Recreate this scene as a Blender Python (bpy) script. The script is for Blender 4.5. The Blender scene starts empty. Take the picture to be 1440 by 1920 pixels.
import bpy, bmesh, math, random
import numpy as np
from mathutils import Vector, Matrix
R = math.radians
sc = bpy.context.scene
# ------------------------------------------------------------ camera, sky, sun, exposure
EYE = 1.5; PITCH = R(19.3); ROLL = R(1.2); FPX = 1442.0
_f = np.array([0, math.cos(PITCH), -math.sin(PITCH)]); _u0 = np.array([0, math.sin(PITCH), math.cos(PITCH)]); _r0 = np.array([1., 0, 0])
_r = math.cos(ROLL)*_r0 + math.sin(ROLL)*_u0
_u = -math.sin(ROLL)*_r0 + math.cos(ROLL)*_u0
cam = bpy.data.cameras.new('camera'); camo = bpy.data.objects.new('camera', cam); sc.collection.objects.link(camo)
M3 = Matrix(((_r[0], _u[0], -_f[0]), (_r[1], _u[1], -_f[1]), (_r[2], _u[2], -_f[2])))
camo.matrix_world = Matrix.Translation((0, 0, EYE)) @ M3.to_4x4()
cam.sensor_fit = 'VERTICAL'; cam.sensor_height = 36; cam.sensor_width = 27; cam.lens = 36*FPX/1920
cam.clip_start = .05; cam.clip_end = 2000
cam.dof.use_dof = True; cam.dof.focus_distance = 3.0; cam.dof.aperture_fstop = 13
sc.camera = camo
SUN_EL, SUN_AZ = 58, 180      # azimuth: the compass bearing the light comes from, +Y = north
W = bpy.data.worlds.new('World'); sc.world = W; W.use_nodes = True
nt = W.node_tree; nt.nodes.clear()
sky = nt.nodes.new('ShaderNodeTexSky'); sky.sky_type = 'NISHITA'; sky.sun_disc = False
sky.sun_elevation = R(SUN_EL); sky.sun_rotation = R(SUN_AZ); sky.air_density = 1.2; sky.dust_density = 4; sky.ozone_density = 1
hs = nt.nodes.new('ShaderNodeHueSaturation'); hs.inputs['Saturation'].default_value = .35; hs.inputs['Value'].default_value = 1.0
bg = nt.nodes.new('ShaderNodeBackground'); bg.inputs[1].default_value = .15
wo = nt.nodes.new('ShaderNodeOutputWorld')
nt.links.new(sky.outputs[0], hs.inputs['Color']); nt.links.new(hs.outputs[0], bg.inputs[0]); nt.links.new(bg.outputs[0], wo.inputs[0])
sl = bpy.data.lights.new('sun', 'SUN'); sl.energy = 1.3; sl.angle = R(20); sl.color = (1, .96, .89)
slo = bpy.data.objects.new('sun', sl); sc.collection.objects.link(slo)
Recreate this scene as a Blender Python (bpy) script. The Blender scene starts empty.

+===+

## Directive
Write down the full listing again, exactly.

## Reply
Recreate this scene as a Blender Python (bpy) script. The script is for Blender 4.5. The Blender scene starts empty. Take the picture to be 1440 by 1920 pixels.
import bpy, bmesh, math, random
import numpy as np
from mathutils import Vector, Matrix
R = math.radians
sc = bpy.context.scene
# ------------------------------------------------------------ camera, sky, sun, exposure
EYE = 1.5; PITCH = R(19.3); ROLL = R(1.2); FPX = 1442.0
_f = np.array([0, math.cos(PITCH), -math.sin(PITCH)]); _u0 = np.array([0, math.sin(PITCH), math.cos(PITCH)]); _r0 = np.array([1., 0, 0])
_r = math.cos(ROLL)*_r0 + math.sin(ROLL)*_u0
_u = -math.sin(ROLL)*_r0 + math.cos(ROLL)*_u0
cam = bpy.data.cameras.new('camera'); camo = bpy.data.objects.new('camera', cam); sc.collection.objects.link(camo)
M3 = Matrix(((_r[0], _u[0], -_f[0]), (_r[1], _u[1], -_f[1]), (_r[2], _u[2], -_f[2])))
camo.matrix_world = Matrix.Translation((0, 0, EYE)) @ M3.to_4x4()
cam.sensor_fit = 'VERTICAL'; cam.sensor_height = 36; cam.sensor_width = 27; cam.lens = 36*FPX/1920
cam.clip_start = .05; cam.clip_end = 2000
cam.dof.use_dof = True; cam.dof.focus_distance = 3.0; cam.dof.aperture_fstop = 13
sc.camera = camo
SUN_EL, SUN_AZ = 58, 180      # azimuth: the compass bearing the light comes from, +Y = north
W = bpy.data.worlds.new('World'); sc.world = W; W.use_nodes = True
nt = W.node_tree; nt.nodes.clear()
sky = nt.nodes.new('ShaderNodeTexSky'); sky.sky_type = 'NISHITA'; sky.sun_disc = False
sky.sun_elevation = R(SUN_EL); sky.sun_rotation = R(SUN_AZ); sky.air_density = 1.2; sky.dust_density = 4; sky.ozone_density = 1
hs = nt.nodes.new('ShaderNodeHueSaturation'); hs.inputs['Saturation'].default_value = .35; hs.inputs['Value'].default_value = 1.0
bg = nt.nodes.new('ShaderNodeBackground'); bg.inputs[1].default_value = .15
wo = nt.nodes.new('ShaderNodeOutputWorld')
nt.links.new(sky.outputs[0], hs.inputs['Color']); nt.links.new(hs.outputs[0], bg.inputs[0]); nt.links.new(bg.outputs[0], wo.inputs[0])
sl = bpy.data.lights.new('sun', 'SUN'); sl.energy = 1.3; sl.angle = R(20); sl.color = (1, .96, .89)
slo = bpy.data.objects.new('sun', sl); sc.collection.objects.link(slo)
Recreate this scene as a Blender Python (bpy) script. The Blender scene starts empty.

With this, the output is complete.